- The Washington Times - Monday, August 30, 2010

Peace is at hand; just wait a year. This week, direct talks between Israeli Prime Minister Benjamin Netanyahu and Palestinian Authority President Mahmoud Abbas are scheduled to kick off after months of indirect “proximity” talks brokered by the United States.

President Obama is taking a high-profile role, seeking to justify his paid-in-advance Nobel Peace Prize. Exactly what he will bring to the process is unclear. “The president’s engagement and involvement in the future in these talks will be determined by developments as we move forward,” according to John Brennan, the president’s counterterrorism muse. This places Mr. Obama in a position where if things are working out, he can step in to take credit - and if not, he can rise above the process and call for mutual understanding, letting Secretary of State Hillary Rodham Clinton take the blame.

Establishing a yearlong timeline is a serious misstep, akin to declaring the terrorist detainee facility at Guantanamo Bay, Cuba, would be closed in a year (it wasn’t), the claim that the stimulus package would cap unemployment at 8 percent (it didn’t), and the promised July 2011 date to begin troop withdrawals from Afghanistan, which no one understands. The Obama administration has yet to realize that hard metrics are not their friends; meeting a deadline may bring some fleeting praise, but missing one creates a durable measure of failure.
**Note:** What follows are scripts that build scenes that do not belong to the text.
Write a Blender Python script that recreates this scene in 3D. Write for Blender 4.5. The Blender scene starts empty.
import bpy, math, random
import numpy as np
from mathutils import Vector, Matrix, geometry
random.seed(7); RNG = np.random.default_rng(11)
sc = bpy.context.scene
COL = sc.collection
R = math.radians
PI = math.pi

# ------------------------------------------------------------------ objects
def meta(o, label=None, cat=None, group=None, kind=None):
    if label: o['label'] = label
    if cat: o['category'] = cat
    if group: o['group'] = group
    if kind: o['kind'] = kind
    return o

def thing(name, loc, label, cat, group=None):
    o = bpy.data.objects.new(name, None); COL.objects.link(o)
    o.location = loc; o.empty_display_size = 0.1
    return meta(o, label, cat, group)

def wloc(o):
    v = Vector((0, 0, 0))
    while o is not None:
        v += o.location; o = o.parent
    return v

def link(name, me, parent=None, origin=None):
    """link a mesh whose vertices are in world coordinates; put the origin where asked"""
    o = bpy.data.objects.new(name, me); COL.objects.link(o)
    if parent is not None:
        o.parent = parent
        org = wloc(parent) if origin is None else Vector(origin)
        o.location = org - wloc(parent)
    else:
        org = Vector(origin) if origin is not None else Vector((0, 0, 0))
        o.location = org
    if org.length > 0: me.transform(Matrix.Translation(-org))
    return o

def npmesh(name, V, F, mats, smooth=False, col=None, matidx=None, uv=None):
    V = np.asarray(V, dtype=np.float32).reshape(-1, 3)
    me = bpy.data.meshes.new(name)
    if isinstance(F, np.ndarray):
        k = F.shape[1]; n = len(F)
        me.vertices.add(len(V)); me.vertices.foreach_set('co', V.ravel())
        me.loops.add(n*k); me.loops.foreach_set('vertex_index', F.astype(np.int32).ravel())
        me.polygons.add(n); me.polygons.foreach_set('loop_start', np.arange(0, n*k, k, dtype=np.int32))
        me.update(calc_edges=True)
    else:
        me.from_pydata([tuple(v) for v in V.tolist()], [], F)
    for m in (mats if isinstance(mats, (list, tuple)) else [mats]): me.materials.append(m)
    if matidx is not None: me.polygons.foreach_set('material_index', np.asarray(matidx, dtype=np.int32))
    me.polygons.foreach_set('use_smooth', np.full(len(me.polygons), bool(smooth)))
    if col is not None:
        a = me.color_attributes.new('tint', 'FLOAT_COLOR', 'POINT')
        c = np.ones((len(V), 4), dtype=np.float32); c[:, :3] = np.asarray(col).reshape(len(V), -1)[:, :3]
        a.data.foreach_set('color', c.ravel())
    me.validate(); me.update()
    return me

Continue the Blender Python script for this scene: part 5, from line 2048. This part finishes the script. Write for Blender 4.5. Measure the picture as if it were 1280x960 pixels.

The odds are slim that a year of talks will produce anything more than a pro-forma agreement on minor issues. The best guess is that the United States will push a “framework” document similar to the 1993 Oslo accords that failed spectacularly. Any such agreement would have to come to grips with irreconcilable differences over critical issues. Mr. Netanyahu has been in this situation before and lost power in 1999 in part because of conservative objections to the 1998 Wye River Memorandum, which he negotiated. He is unlikely to make that mistake again.

While Israel says there are no preconditions to negotiations, there are some issues on which they will not compromise: Jerusalem - all of it - will remain the capital of the Jewish state; the Palestinians will not be granted a land corridor to the Gaza strip; and Israel will insist that the Palestinian Authority not be allowed to have independent national security arrangements with other countries, such as Iran, and become another failed “land for peace” experiment like Gaza was. If Mr. Abbas can agree to those terms, maybe Israel will give up a settlement or two.

Those opposed to the process will do their best to break it up, or to give excuses to the participants to suspend or withdraw from the talks. Hezbollah or Hamas can attempt to foment crises by launching attacks. Palestinians seeking a way out could point to statements by ultra-Orthodox Israelis, such as the recent controversy over Rabbi Ovadia Yosef saying that Mr. Abbas and others should “disappear from the Earth.”

America has the weakest hand. The main sources of leverage are U.S. aid dollars, but Mr. Obama gains nothing from pressuring Israel, unless he wants to alienate more American Jewish voters, and he would never cut aid to the economically stricken Palestinians. There are few new peace approaches being discussed, and the ground has been trod so often, there is little U.S. diplomats can bring to the process other than a deadline that all sides can ignore.